"I don't know how else you'd build some of [the buildings] because they're remote as well. Some of them are miles up in the mountains so getting big heavy construction machinery up there is quite difficult."
Being able to unpack a building factory from the back of a container has seen the Howick machines used everywhere from the Arctic Circle and Mongolia to the Australian Outback.
That's not to say the machines can't be used in more conventional locations. Travelodges and Premier Inns throughout Britain have been erected with the technology, and New Zealand's Golden Homes builds solely with steel framing using Howick machinery.
Ninety-five per cent of the company's business comes from overseas, with Australia and Russia important markets, but Coubray says its New Zealand market could grow with the Christchurch rebuild and plans to increase the height limits of buildings in parts of Auckland.
He says using lightweight steel framing for three- and four-storey buildings is cheaper than concrete structures, and faster and lighter than timber. "That falls into a nice little niche."
It's a long way from the firm's beginnings as a two-man band making butchers' mincing machines, the business bought by Coubray's father, Bruce, and grandfather, Keith, in 1978.

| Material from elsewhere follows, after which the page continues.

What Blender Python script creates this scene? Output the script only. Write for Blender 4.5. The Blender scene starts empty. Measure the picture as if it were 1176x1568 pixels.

Bruce Coubray says the business had a history of roll forming steel to make roofs and gutters but alongside his brother, Alan, who joined the firm a few years later, it built one-of-a-kind machines for other companies.

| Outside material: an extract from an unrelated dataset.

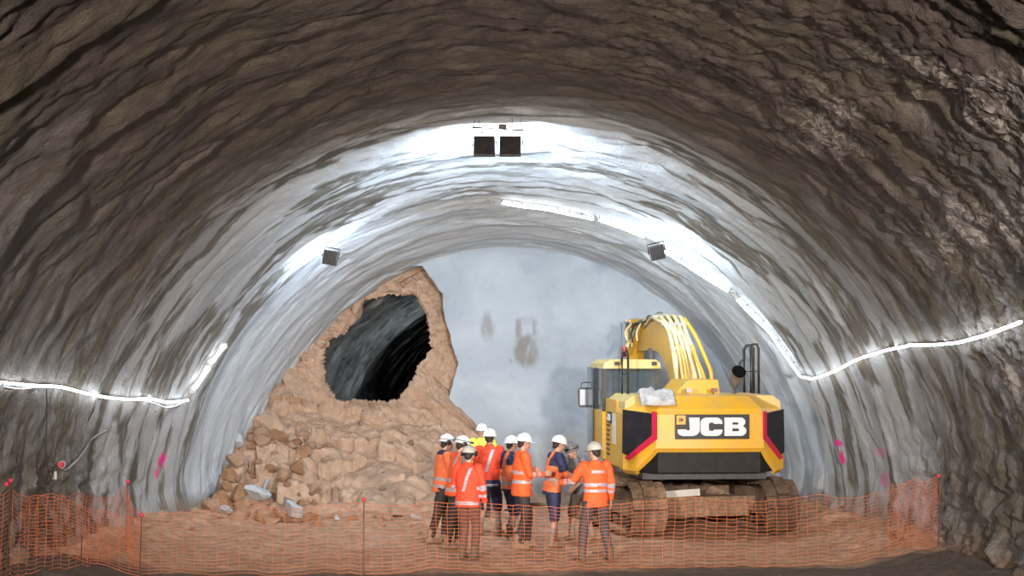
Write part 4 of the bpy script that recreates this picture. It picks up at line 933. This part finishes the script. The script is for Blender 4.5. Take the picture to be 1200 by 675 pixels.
        limb(bm, [Mh @ Vector((-.030 * k, .004, -.020 * k)), Mh @ Vector((-.056 * k, .014 * k, .012 * k)), Mh @ Vector((-.052 * k, .026 * k, .042 * k))], [.012 * k, .0105 * k, .009 * k], 8)
    me = remesh(bm, .0078, 1); me.materials.append(SKIN); link('body', me, root)
    for s_ in (-1, 1):
        bm = bmesh.new(); ell(bm, (s_ * .033, .084, .008), (.012, .006, .007), HM, 8); build('eye', bm, PM['black'], root, smooth=True)
    bm = bmesh.new(); ell(bm, (0, .0975, -.058), (.019, .004, .0035), HM, 8); build('mouth', bm, simple_mouth, root, smooth=True)
    # ---- hair under the helmet
    bm = bmesh.new(); ell(bm, (0, -.022, .032), (.083, .088, .078), HM); ell(bm, (0, -.056, -.02), (.064, .045, .055), HM)
    me = remesh(bm, .012, 1, lambda c: .004 * fbm(c[:, 0] * 60, c[:, 1] * 60, c[:, 2] * 30, 2)); me.materials.append(HAIRM); link('hair', me, root)
    # ---- jacket
    b_ = bulk; bm = bmesh.new()
    tor(bm, [(-.13, .182 * b_, .13 * b_, 0), (-.10, .195 * b_, .142 * b_, 0), (.02, .19 * b_, .14 * b_, .005), (.16, .182 * b_, .135 * b_, .01), (.32, .20 * b_, .138 * b_, .005), (.44, .19, .12, 0), (.51, .125, .088, 0), (.555, .078, .072, .0), (.58, .072, .068, .0)])
    for i in (0, 1):
        w_ = hd[i] - (hd[i] - el[i]) * .06
        if sleeves == 'long': limb(bm, [sh[i] + (neck - sh[i]) * .12, sh[i].lerp(el[i], .3), el[i], w_], [.082 * k, .075 * k, .064 * k, .047 * k])
        elif sleeves == 'short': limb(bm, [sh[i] + (neck - sh[i]) * .12, sh[i].lerp(el[i], .3), sh[i].lerp(el[i], .85)], [.078 * k, .070 * k, .062 * k])
        else: limb(bm, [sh[i] + (neck - sh[i]) * .15, sh[i].lerp(el[i], .12)], [.080 * k, .072 * k])
    sd = px * .37
    wr = lambda c: .013 * fbm(c[:, 0] * 9 + sd, c[:, 1] * 9, c[:, 2] * 14, 3)
    me = remesh(bm, .0135, 3, wr); 
    mats = list(dict.fromkeys(['band'] + [jacket['base'], jacket.get('second', jacket['base']), jacket.get('sleeve', jacket['base'])]))
    for m_ in mats: me.materials.append(PM[m_])
    n = len(me.polygons); ctr = np.zeros(n * 3); me.polygons.foreach_get('center', ctr); ctr = ctr.reshape(-1, 3)
    Ti = np.array(T.inverted()); tl = (ctr @ Ti[:3, :3].T + Ti[:3, 3]) / k
    def segd(a, b):
        a, b = np.array(a), np.array(b); ab = b - a; t_ = np.clip(((ctr - a) @ ab) / (ab @ ab), 0, 1.1); return np.linalg.norm(ctr - a - t_[:, None] * ab, axis=1), t_
    idx = np.full(n, mats.index(jacket['base'])); arm = np.full(n, -1.0); 
    for i in (0, 1):
        d1, t1 = segd(sh[i], el[i]); d2, t2 = segd(el[i], hd[i])
        isarm = (np.minimum(d1, d2) < .095 * k) & ((np.abs(tl[:, 0]) > .165 * build_) | (np.minimum(d1, d2) < .07 * k) & ((d2 < d1) | (t1 > .4)))
        tt = np.where(d1 < d2, t1 * .52, .52 + t2 * .48); arm = np.where(isarm, tt, arm)
    zt = tl[:, 2]; xt = tl[:, 0] / build_; yt = tl[:, 1]; torso = arm < 0
    ib = mats.index('band')
    if jacket.get('second'):
        i2 = mats.index(jacket['second']); z2 = jacket.get('second_zone', 'shoulder')
        if z2 == 'shoulder': idx[(torso & (zt > .34) & (np.abs(xt) > .06)) | ((arm >= 0) & (arm < .42))] = i2
        if z2 in ('hem', 'shoulder'): idx[torso & (zt < -.045 + (.03 if z2 == 'hem' else -.03))] = i2
        if z2 == 'collar': idx[torso & (zt > .50)] = i2
    if jacket.get('sleeve'): idx[arm >= 0] = mats.index(jacket['sleeve'])
    for z_ in jacket.get('bands', ()): idx[torso & (np.abs(zt - z_) < .024)] = ib
    for a_ in jacket.get('arm_bands', ()): idx[(arm >= 0) & (np.abs(arm - a_) < .045)] = ib
    if jacket.get('braces'): idx[torso & (np.abs(np.abs(xt) - .095) < .022) & (zt > .10)] = ib
    if jacket.get('diag'): idx[torso & (np.abs(xt - .02 - (zt - .25) * .28) < .024) & (yt < 0) & (zt > .12) & (zt < .5)] = ib
    if jacket.get('patch'): idx[torso & (np.abs(xt) < .10) & (np.abs(zt - .40) < .022) & (yt < 0)] = ib
    me.polygons.foreach_set('material_index', idx.astype(np.int32)); link('jacket' if sleeves == 'long' else ('vest' if vest else 'shirt'), me, root)
    if vest:                                                                # undershirt sleeves showing from the vest
        bm = bmesh.new()
        for i in (0, 1): limb(bm, [sh[i], sh[i].lerp(el[i], .5), el[i], el[i].lerp(hd[i], .85)], [.070 * k, .066 * k, .058 * k, .042 * k])
        tor(bm, [(.3, .17, .10, 0), (.5, .12, .08, 0), (.57, .07, .065, 0)])
        me = remesh(bm, .0135, 2, wr); me.materials.append(PM[vest]); me.materials.append(PM['band'])
        n = len(me.polygons); ctr = np.zeros(n * 3); me.polygons.foreach_get('center', ctr); ctr = ctr.reshape(-1, 3); ix = np.zeros(n, int)
        for i in (0, 1):
            d1, t1 = segd(sh[i], el[i]); ix[(d1 < .09 * k) & (np.abs(t1 - .62) < .10)] = 1
        me.polygons.foreach_set('material_index', ix.astype(np.int32)); link('shirt', me, root)
    # ---- trousers or shorts
    bm = bmesh.new(); cut_ = .12 if shorts else .93
    rings(bm, [[Vector((rx * k * build_ * math.cos(a_), ry * k * math.sin(a_), z * k)) for a_ in [2 * PI * i / 22 for i in range(22)]] for z, rx, ry in ((.84, .155, .11), (.92, .178, .125), (1.0, .17, .12), (1.03, .16, .11))])
    for i in (0, 1):
        e = knee[i].lerp(ank[i], cut_)
        if shorts: limb(bm, [hips[i] - Vector((0, 0, .02)), hips[i].lerp(knee[i], .5), e], [.105 * k, .100 * k, .086 * k])
        else: limb(bm, [hips[i] - Vector((0, 0, .02)), hips[i].lerp(knee[i], .5), knee[i], knee[i].lerp(ank[i], .5), e], [.102 * k, .094 * k, .076 * k, .068 * k, .062 * k])
    me = remesh(bm, .0145, 3, lambda c: .012 * fbm(c[:, 0] * 8 + sd, c[:, 1] * 8, c[:, 2] * 12, 3)); me.materials.append(PM[legs]); link('shorts' if shorts else 'trousers', me, root)
    for i in (0, 1):
        if shorts:
            bm = bmesh.new(); limb(bm, [knee[i].lerp(ank[i], .55), ank[i]], [.054 * k, .050 * k]); me = remesh(bm, .012, 1); me.materials.append(PM['sock_grey']); link('sock', me, root)
        a = ank[i]; to = math.radians((-9 if i else 9)); fd = Vector((math.sin(-to), math.cos(to), 0)); bm = bmesh.new()
        c0 = Vector((a.x, a.y, 0))
        limb(bm, [c0 - fd * .045 * k + Vector((0, 0, .050)), c0 + fd * .08 * k + Vector((0, 0, .048)), c0 + fd * .165 * k + Vector((0, 0, .042))], [.046 * k, .050 * k, .041 * k])
        limb(bm, [a + Vector((0, 0, -.03)), a + Vector((0, 0, .10))], [.056 * k, .058 * k])
        for v in bm.verts: v.co.z = max(v.co.z, .004)
        me = remesh(bm, .011, 1); me.materials.append(PM[boots]); link('boot', me, root)
    # ---- helmet
    bm = bmesh.new(); dome = []
    for z_, r_ in ((.030, 1.0), (.05, .99), (.08, .95), (.105, .86), (.128, .70), (.143, .48), (.150, .25), (.152, .06)):
        dome.append([HM @ Vector((.113 * r_ * math.cos(a_), -.004 + .132 * r_ * math.sin(a_), z_ + .012)) for a_ in [2 * PI * i / 28 for i in range(28)]])
    rings(bm, dome)
    rim = []
    for z_, e_ in ((.040, 0), (.036, .014), (.030, .016), (.030, 0)):
        rim.append([HM @ Vector(((.113 + e_) * math.cos(a_), -.004 + (.132 + e_ + (.045 * max(0, math.sin(a_)) ** 3 if e_ else 0)) * math.sin(a_), z_ + .008 - (.012 * max(0, math.sin(a_)) ** 3 if e_ else 0))) for a_ in [2 * PI * i / 28 for i in range(28)]])
    rings(bm, rim)
    tube(bm, [HM @ Vector((0, .10 * math.sin(t_) * 1.18, .042 + .122 * math.cos(t_))) for t_ in np.linspace(-1.2, 1.2, 12)], .010 * k, 6)
    hm_ = build('helmet', bm, PM[helmet], root, smooth=True, auto=45)
    if muffs:
        for s_ in (-1, 1):
            bm = bmesh.new(); Mm = HM @ Matrix.Translation((s_ * .118, -.012, .03)) @ Matrix.Rotation(PI / 2, 4, 'Y'); c = [Mm @ Vector((0, 0, z_)) for z_ in (-.022, -.015, .016, .024)]
            tube(bm, c, [.030 * k, .042 * k, .042 * k, .028 * k], 14); build('ear_muff', bm, PM['black'], hm_, smooth=True, auto=50)
    if lamp:
        bm = bmesh.new(); box(bm, (0, .155, .085), (.05, .035, .036), HM); build('head_lamp', bm, PM['black'], hm_, bevel=.004)
        bm = bmesh.new(); tube(bm, [HM @ Vector((.120 * math.cos(a_), -.004 + .139 * math.sin(a_), .082)) for a_ in np.linspace(0, 2 * PI, 25)], .007, 6); build('lamp_strap', bm, PM['black'], hm_)
    return root
simple_mouth = simple('lips', (.30, .10, .09), .5)
DN = (0.12, .05, -1); DNl = (-.12, .05, -1)
hang = lambda s_: ((s_ * .22, .0, -1), (s_ * .05, .30, -1))
fold = lambda s_: ((s_ * .25, .10, -1), (-s_ * .9, .9, .25))
front = lambda s_: ((s_ * .15, .25, -1), (-s_ * .25, 1, .05))
OR2 = dict(base='orange_fabric', bands=(.10, .24), arm_bands=(.62, .80))
# left cluster
person(517, 26.9, 1.78, -70, 'person in orange vest at the far left of the group, half hidden', dict(base='soft_orange_fabric', bands=(-.02, .10), second='navy_fabric', second_zone='collar'), 'dark_trouser_fabric', ((-.14, .10), (.14, -.22)), (hang(-1), front(1)), lean=6, head=(0, 5), lamp=True, muffs=True, boots='muddy_boot')
person(533, 26.0, 1.80, -62, 'person in orange vest over grey shirt, white helmet with black ear muffs', dict(base='orange_fabric', bands=(-.03, .12), braces=True), 'dark_trouser_fabric', ((-.12, .12), (.13, -.20)), (front(-1), front(1)), lean=9, head=(-6, 10), sleeves='none', vest='grey_fabric', lamp=True, muffs=True, boots='muddy_boot')
person(548, 24.62, 1.72, -24, 'person in bright red jacket nearest the net, dusty helmet, back turned', dict(base='red_orange_fabric', bands=(-.06,), diag=True, arm_bands=(.55, .8)), 'rust_trousers', ((-.10, .03), (.13, -.03)), (fold(-1), hang(1)), helmet='helmet_grey', lean=3, muffs=True, head=(0, 6), bulk=1.08)
person(565, 31.5, 1.80, 176, 'person in yellow high visibility jacket standing furthest back, facing the camera', dict(base='yellow_fabric', second='navy_fabric', second_zone='hem', bands=(.1, .25)), 'navy_fabric', ((-.1, 0), (.1, .02)), (hang(-1), hang(1)))
person(573, 27.9, 1.82, -14, 'person in red-orange jacket with navy hem and slanting back stripe, dark shorts', dict(base='red_orange_fabric', second='navy_fabric', second_zone='hem', bands=(-.10,), diag=True), 'navy_fabric', ((-.15, -.02), (.16, .05)), (front(-1), fold(1)), shorts=True, lean=2, boots='muddy_boot')
person(598, 27.5, 1.72, -60, 'person with navy and orange jacket half hidden behind the man in orange', dict(base='soft_orange_fabric', second='navy_fabric', bands=(.02,), arm_bands=(.75,)), 'navy_fabric', ((-.12, .05), (.13, -.08)), (hang(-1), front(1)), shorts=True)
person(611, 26.05, 1.84, -76, 'tall person in plain orange jacket with two pale bands, dark trousers, facing right', OR2, 'dark_trouser_fabric', ((-.13, .12), (.13, -.10)), (fold(-1), front(1)), lean=1, head=(0, 6), bulk=1.12, boots='muddy_boot')
# right cluster
person(647, 26.5, 1.80, -72, 'person in orange jacket with navy shoulders and knee-length shorts, facing right', dict(base='soft_orange_fabric', second='navy_fabric', bands=(.12,), arm_bands=(.62, .8)), 'navy_fabric', ((-.24, .12), (.26, -.10)), (((-.2, .3, -1), (.2, 1, -.35)), ((.1, .5, -1), (-.1, 1, -.25))), shorts=True, lean=7, head=(0, 12), boots='muddy_boot', bulk=1.05)
person(683, 27.35, 1.74, 138, 'person in grey t-shirt and dark helmet bending over behind the outstretched hands', dict(base='grey_fabric'), 'brown_trouser_fabric', ((-.16, -.05), (.18, .08)), (((-.2, .5, -1), (.3, 1, -.2)), ((.2, .5, -1), (-.3, 1, -.2))), helmet='helmet_dark', sleeves='short', shorts=True, lean=24, head=(10, 8), boots='muddy_boot', lamp=True)
person(698, 24.38, 1.79, 20, 'person in orange jacket with two bands and grey trousers, back turned beside the excavator', dict(base='orange_fabric', bands=(.12, .21), arm_bands=(.55, .72), patch=True), 'grey_trouser_fabric', ((-.22, .02), (.22, -.02)), (((-.55, .5, -1), (-.55, 1, -.1)), hang(1)), helmet='helmet_grey', lean=2, head=(25, 6), boots='boot_leather')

Along the way, Howick created sheep-skinning machines, fruit graders, a 30-seater bike and tube-bending equipment for Fisher & Paykel.
"We knew for the business to have any long-term value it had to have a product, and because we were building one-off machines the business was only worth the people in it, who were my brother and myself mainly," says Bruce.
About 15 years ago, a customer brought in a broken, Australian-made framing machine which the Coubrays took apart and discovered was never going to work.
After building a new machine and contracting someone to write software for it, they realised this was the business opportunity they had been looking for.
"I thought in five years we'll be smoking, but it's been a long process. It's really just starting to happen now in any volume."
He says the building industry is about 70 years behind the car industry in adopting automation, and the company hasn't been good at marketing its innovation.
It's the third generation of Coubrays - Nick, 32, and younger brother Hamish, 29 - who are taking the lead in promoting the company. Both know the business inside out having worked for the firm since they were children.
Bruce Coubray says the $10 million business, which is now employing 25 staff, could grow to $50 million, "no problem at all".
"I don't know anybody that builds a better product, framing machine, anywhere in the world."